Scritto sul future trimestrale scambiato al London Mercantile Exchange, il benchmark di Royal Bank Of Scotland, codice Isin NL0009480342, analogamente a quello sul rame, replica linearmente la performance del sottostante fino alla scadenza fissata per il 9 giugno 2020. Anche il certificato sull’alluminio è esposto al rischio cambio e, analogamente a tutti i certificati scritti su future, risente del rollover del sottostante, ovvero del passaggio al contratto successivo, modificando la partecipazione al sottostante qualora il prezzo di consegna e quello d’ingresso sulla scadenza successiva non coincidessero.

NICKEL

Presenza fissa dei fanalini di coda del comparto commodities sia su un orizzonte a un anno che da inizio 2012, il future sul Nickel scambiato all’LME ha lasciato sul campo negli ultimi dodici mesi il 34,45%. All’interno di un trend ribassista dopo i massimi del 2007, il breve exploit post crisi 2009 è stato sostanzialmente dovuto al forte aumento di produzione di acciaio inox per cui il 70% dell’offerta è indirizzata. A fronte di una riduzione delle scorte e di un eccesso di domanda, il crollo del Nickel è dovuto ad un incremento atteso della produzione, con la costruzione di nuovi impianti,principalmente in America Latina, che affiancheranno al classico metallo altre leghe come il Nickel Pig Iron di origine cinese, sviluppato a partire da metà anni 2000 con il boom del mercato. Poichè la Banca Mondiale ritiene i tempi maturi per dare inizio all’operatività di tali progetti, si attende una prosecuzione del trend ribassista nel lungo termine anche in seguito ad una riduzione dei costi di produzione.

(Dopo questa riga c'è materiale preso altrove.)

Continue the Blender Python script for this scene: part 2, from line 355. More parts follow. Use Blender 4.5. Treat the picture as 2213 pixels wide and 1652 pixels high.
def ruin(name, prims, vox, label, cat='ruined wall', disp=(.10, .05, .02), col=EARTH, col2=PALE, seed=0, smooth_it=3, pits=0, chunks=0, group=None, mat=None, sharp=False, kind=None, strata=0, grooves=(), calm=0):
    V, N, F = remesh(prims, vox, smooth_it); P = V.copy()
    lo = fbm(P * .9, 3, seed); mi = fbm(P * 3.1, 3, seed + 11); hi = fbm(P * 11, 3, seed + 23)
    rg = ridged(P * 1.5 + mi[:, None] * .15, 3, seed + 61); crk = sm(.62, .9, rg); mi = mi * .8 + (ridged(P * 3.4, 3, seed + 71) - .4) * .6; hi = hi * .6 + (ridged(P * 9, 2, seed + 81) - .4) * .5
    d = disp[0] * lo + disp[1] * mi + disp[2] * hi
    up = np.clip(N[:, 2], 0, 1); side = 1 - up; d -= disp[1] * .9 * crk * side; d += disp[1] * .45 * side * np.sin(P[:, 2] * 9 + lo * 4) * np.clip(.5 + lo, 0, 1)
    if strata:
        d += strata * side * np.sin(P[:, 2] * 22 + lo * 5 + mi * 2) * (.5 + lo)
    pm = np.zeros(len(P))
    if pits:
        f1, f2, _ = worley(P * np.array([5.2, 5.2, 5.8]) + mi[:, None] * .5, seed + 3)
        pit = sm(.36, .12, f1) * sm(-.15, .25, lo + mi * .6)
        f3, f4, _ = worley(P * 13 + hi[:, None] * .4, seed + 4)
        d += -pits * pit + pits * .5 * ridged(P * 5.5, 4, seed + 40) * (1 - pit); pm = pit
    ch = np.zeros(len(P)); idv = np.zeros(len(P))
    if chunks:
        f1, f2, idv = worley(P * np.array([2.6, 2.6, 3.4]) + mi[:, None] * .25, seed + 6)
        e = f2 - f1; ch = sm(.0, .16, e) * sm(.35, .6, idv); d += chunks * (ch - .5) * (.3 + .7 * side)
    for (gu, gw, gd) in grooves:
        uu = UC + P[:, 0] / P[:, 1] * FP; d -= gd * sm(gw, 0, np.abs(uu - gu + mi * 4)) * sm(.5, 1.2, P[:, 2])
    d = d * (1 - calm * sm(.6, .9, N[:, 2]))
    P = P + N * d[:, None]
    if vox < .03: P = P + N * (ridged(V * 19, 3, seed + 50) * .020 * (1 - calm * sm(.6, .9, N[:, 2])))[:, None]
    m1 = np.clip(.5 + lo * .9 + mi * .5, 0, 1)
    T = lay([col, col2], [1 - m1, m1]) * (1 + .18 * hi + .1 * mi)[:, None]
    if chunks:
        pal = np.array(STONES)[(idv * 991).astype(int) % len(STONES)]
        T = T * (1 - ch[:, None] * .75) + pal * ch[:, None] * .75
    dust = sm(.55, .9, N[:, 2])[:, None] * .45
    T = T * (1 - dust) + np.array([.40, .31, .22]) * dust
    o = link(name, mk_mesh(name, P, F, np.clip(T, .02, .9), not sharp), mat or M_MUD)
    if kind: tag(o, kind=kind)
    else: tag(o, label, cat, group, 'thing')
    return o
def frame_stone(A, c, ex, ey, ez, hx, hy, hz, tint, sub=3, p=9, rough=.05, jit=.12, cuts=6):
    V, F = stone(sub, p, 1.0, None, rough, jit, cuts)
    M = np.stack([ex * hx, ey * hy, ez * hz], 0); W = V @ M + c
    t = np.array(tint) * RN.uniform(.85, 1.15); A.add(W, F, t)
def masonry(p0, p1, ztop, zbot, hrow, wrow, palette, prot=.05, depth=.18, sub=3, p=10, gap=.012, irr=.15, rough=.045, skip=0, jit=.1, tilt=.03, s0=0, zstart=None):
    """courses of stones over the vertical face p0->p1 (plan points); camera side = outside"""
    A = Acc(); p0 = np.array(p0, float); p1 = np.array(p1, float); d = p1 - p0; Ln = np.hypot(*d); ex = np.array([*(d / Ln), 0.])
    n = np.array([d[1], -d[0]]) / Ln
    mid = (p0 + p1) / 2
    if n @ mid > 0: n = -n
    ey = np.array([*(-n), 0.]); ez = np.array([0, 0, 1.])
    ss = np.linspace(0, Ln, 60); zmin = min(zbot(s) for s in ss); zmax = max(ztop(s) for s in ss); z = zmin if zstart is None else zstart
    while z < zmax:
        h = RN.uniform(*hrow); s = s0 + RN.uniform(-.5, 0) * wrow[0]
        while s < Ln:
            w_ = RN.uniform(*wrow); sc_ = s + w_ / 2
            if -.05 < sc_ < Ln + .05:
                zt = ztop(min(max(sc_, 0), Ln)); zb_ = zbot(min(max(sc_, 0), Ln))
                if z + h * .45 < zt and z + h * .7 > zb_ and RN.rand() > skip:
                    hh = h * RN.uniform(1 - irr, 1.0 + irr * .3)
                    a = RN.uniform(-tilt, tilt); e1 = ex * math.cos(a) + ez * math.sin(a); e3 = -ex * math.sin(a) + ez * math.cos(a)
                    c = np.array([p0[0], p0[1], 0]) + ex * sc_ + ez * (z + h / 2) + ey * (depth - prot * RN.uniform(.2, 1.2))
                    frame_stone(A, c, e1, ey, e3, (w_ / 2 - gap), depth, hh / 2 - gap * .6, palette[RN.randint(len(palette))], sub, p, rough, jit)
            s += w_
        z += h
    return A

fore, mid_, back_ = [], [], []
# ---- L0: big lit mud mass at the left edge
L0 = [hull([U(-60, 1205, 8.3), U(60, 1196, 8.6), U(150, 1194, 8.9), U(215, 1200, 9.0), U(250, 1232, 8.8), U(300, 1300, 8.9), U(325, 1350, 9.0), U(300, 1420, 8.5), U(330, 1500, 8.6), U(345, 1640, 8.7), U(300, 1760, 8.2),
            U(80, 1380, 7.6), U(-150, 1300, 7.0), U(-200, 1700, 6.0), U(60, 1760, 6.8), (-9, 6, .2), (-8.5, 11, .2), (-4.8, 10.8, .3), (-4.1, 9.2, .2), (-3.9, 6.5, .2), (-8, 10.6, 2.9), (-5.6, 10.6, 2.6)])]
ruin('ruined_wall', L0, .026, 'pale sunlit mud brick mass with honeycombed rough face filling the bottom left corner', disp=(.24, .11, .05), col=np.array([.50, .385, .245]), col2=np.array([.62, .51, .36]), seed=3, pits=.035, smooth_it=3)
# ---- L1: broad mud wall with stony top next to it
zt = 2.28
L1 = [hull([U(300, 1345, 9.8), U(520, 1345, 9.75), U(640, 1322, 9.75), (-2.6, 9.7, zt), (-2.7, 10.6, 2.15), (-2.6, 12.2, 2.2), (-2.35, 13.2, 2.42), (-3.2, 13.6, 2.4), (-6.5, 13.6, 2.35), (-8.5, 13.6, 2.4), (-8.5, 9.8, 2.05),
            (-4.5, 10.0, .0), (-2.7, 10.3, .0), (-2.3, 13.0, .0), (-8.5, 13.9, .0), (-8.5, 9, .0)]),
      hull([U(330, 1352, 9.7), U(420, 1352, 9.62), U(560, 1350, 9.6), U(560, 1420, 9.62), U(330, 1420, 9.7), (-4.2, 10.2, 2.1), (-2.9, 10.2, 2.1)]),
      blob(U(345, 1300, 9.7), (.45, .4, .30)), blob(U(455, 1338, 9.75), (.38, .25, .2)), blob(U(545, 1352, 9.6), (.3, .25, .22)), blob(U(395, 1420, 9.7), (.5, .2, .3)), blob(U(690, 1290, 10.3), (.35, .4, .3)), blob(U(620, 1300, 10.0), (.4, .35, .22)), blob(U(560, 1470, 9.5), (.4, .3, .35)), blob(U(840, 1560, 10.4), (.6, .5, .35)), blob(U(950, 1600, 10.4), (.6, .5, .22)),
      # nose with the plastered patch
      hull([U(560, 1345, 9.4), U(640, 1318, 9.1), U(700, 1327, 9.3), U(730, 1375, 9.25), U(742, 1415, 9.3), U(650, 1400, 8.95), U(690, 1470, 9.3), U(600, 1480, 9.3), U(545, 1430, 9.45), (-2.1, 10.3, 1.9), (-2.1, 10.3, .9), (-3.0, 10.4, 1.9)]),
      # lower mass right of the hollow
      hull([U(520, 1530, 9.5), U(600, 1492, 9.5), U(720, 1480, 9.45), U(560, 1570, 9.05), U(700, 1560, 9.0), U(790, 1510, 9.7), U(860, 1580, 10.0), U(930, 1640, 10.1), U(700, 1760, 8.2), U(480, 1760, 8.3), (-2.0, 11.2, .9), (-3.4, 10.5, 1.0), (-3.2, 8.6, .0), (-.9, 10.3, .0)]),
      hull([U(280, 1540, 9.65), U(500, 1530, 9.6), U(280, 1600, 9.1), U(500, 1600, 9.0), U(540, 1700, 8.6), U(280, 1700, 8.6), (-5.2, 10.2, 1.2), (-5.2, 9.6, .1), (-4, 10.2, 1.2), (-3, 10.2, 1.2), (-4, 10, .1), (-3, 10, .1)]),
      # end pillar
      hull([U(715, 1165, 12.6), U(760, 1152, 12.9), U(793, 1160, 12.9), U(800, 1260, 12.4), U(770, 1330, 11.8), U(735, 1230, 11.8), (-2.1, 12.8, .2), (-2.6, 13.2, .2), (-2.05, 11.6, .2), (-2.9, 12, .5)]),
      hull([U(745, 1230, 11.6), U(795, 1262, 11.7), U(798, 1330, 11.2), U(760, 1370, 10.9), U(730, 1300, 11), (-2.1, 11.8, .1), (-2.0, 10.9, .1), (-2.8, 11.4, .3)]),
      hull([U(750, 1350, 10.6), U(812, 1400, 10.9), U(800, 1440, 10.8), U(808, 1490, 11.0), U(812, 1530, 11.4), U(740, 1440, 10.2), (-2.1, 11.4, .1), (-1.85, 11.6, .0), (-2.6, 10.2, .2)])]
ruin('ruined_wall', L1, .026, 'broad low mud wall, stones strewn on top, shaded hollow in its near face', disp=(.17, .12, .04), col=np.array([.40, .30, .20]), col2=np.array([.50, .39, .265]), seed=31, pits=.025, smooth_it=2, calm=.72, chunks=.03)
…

Campo aperto in questo caso allo scenario di breve, dove il mercato del nickel potrebbe assistere a temporanei rimbalzi dovuti al relativo basso costo e al suo impiego per leghe, soprattutto dell’NPI, la cui produzione è attesa anche in territorio indonesiano.

Royal Bank Of Scotland offre un benchmark sul future con scadenza trimestrale del nickel. Con scadenza fissata per il 9 giugno 2020, il certificato, identificato da codice Isin NL0009480649, replicherà linearmente la performance del sottostante inclusa la variazione del cambio euro dollaro.